Moon Crash, New Maps to Aid Search for Lunar Water

June 17, 2009

The moon is about to get some new visitors—including one on a suicide mission.

A rocket carrying two new NASA probes is slated to lift off from Kennedy Space Center on Thursday, with the first launch opportunity at 5:12 p.m. ET.

The Lunar Reconnaissance Orbiter (LRO) will spend at least a year mapping the moon, including the little-studied lunar poles. (Find out more about lunar exploration.)

LRO will also carry a hitchhiker, an SUV-size probe meant to slam into a shadowy crater near the moon's south pole in search of water ice.

NASA's Lunar Crater Observation and Sensing Satellite (LCROSS) is to careen into the crater in October, gouging a hole about 15 feet (4.5 meters) deep and 100 feet (30 meters) wide.

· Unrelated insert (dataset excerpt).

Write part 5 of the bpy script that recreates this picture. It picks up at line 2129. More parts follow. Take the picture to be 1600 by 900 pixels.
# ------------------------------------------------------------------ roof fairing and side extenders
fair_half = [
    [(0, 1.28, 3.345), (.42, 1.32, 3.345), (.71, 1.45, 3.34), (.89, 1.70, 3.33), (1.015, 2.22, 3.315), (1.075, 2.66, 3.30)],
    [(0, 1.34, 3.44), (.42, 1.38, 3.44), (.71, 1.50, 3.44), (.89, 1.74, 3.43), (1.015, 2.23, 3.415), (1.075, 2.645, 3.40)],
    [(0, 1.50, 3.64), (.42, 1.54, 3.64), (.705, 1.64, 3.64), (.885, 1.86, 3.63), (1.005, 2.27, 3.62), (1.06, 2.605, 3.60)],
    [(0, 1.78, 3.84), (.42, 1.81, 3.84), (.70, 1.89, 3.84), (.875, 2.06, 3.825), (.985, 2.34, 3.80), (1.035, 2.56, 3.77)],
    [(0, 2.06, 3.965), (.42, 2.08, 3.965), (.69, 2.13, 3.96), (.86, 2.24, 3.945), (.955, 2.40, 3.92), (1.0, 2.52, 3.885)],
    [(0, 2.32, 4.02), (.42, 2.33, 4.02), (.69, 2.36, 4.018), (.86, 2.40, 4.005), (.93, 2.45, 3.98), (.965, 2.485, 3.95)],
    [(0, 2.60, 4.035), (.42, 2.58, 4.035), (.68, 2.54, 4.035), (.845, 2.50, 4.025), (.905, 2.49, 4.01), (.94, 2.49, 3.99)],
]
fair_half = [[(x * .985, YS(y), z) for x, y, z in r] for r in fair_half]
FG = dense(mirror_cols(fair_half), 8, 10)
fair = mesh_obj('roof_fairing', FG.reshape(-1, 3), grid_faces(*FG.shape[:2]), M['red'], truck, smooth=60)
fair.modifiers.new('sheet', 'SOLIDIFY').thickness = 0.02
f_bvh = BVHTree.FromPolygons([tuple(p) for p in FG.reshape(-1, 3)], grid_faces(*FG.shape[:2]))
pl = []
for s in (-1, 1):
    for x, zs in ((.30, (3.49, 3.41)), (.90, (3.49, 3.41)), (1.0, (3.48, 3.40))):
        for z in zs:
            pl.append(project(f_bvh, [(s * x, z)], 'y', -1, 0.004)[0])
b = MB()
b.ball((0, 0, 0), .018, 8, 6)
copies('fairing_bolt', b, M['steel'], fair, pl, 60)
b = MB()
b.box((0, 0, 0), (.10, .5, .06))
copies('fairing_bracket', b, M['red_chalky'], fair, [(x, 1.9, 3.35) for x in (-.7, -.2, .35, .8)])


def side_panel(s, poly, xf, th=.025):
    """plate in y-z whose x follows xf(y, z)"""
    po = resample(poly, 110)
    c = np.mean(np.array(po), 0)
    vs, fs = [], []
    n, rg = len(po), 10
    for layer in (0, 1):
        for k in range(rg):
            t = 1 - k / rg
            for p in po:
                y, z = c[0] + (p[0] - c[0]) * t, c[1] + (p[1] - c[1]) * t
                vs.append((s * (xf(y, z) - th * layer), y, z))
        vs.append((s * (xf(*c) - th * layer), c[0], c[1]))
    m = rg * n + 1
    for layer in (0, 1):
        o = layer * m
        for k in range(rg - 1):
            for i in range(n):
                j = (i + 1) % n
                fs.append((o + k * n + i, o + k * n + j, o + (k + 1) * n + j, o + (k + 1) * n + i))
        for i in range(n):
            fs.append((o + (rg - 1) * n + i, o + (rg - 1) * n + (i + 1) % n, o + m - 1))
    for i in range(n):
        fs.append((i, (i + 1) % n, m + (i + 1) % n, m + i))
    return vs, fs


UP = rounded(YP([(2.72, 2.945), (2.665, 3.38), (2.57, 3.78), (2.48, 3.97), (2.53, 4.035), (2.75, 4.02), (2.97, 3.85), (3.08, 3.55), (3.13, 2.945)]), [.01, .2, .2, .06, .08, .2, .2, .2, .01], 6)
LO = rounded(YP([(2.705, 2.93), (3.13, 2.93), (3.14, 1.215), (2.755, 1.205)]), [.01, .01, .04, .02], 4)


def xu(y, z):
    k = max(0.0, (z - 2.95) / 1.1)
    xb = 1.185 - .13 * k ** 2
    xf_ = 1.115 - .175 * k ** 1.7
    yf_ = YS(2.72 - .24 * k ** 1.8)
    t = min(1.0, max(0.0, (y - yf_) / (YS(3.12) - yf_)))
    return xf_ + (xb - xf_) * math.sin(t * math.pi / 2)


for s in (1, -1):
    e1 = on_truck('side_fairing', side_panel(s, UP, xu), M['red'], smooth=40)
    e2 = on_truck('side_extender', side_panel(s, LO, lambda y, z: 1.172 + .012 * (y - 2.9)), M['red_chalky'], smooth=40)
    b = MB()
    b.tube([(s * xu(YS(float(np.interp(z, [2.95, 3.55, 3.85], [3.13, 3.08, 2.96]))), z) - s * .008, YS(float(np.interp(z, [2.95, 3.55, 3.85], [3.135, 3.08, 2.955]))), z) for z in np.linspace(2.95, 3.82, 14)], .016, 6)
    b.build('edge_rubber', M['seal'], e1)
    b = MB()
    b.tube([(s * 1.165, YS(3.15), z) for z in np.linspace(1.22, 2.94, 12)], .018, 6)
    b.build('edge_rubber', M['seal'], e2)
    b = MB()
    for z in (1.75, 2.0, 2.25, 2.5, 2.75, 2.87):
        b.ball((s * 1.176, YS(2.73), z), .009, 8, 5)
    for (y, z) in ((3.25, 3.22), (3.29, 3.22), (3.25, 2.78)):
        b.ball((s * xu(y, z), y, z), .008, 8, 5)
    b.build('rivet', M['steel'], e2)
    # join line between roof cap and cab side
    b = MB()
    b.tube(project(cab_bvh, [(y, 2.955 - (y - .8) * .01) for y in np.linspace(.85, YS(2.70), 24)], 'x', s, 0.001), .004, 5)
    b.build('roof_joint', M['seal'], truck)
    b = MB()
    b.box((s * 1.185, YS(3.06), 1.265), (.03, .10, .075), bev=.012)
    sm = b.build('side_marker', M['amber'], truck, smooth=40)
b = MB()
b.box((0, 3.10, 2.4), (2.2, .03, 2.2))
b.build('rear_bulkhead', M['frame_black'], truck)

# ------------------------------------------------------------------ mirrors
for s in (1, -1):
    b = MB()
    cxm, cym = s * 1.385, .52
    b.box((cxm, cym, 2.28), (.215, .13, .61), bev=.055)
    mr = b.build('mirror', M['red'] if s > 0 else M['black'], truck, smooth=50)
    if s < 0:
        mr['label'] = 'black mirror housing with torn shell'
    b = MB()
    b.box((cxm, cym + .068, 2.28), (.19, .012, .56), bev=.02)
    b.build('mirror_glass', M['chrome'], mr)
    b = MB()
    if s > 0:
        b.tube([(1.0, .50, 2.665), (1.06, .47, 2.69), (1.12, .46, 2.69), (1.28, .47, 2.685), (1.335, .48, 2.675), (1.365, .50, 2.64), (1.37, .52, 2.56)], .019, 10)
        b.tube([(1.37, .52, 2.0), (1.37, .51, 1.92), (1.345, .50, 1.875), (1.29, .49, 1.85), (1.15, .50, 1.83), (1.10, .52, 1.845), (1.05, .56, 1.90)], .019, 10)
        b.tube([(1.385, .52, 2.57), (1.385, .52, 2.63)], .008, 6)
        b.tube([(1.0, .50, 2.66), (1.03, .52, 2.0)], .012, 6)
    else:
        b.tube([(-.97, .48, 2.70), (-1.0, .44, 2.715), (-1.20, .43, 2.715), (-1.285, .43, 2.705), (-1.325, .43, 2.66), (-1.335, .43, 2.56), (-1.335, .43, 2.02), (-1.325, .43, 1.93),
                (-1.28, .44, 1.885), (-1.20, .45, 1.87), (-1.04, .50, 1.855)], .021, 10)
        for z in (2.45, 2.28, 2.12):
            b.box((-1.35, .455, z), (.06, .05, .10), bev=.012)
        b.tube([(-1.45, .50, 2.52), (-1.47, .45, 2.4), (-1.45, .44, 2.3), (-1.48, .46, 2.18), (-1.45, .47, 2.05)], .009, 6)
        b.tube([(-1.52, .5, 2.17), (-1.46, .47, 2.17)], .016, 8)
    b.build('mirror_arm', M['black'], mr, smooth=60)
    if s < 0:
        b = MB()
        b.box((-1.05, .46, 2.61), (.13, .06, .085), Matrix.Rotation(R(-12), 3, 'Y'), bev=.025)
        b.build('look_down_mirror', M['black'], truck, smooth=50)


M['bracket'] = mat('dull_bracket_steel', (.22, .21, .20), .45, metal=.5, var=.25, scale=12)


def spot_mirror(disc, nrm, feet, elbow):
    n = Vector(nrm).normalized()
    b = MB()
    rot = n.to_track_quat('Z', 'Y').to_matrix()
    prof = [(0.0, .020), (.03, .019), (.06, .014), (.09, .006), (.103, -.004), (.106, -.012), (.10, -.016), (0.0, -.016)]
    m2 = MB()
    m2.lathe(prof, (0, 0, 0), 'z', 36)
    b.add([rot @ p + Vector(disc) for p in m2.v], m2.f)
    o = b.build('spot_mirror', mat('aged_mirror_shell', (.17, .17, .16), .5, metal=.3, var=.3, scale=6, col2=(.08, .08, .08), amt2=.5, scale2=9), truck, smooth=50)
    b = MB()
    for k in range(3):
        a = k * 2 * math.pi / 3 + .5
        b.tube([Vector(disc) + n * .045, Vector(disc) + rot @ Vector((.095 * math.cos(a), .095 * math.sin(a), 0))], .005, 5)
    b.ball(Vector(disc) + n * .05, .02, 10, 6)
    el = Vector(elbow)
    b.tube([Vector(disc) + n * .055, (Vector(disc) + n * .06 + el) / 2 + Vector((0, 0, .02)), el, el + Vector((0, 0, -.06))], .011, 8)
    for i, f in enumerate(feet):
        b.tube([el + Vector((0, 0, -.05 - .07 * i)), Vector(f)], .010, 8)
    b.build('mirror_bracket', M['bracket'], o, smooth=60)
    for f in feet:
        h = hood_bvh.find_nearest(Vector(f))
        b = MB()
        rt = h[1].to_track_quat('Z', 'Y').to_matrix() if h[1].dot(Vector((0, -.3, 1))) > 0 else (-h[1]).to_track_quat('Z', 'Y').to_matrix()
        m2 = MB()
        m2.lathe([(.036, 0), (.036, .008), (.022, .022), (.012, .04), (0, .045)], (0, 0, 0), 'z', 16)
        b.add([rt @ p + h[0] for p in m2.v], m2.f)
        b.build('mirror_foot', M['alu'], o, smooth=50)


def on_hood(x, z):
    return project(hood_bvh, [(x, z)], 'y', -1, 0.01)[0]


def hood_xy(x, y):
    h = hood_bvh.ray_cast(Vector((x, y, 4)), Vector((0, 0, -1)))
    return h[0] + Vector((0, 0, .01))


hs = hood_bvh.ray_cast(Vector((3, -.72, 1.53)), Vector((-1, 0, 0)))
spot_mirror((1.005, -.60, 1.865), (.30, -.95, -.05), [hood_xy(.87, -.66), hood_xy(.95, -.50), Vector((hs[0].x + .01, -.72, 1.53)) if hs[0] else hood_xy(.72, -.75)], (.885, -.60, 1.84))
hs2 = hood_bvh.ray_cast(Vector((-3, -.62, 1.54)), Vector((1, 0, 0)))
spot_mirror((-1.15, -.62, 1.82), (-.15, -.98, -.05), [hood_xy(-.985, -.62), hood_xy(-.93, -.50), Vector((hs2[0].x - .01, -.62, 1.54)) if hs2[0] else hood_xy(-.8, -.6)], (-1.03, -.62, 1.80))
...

Weather permitting, sky-watchers with backyard telescopes will have a clear view of the plume sent up by the impact, which scientists will be watching for signs of water amid the lunar debris.

Ice in the Dark?

LRO carries a suite of instruments for taking detailed temperature readings, for looking at the effects of radiation on the lunar surface, and for scoping out good landing sites for future missions, among other tasks.

"Over the course of a year, we will map with high resolution the entire lunar surface," said Rich Vondrak, LRO project scientist at NASA's Goddard Space Flight Center.

The probe will focus mainly on the poles, where permanently shadowed craters might harbor water ice near the surface, making them the most likely places to set up long-term human settlements.

"Those areas of the moon, we actually have very sparse information about," Craig Tooley, LRO project manager at Goddard Space Flight Center in Maryland, said during a recent mission briefing.

"For those regions, we have more complete maps of Mars than the moon."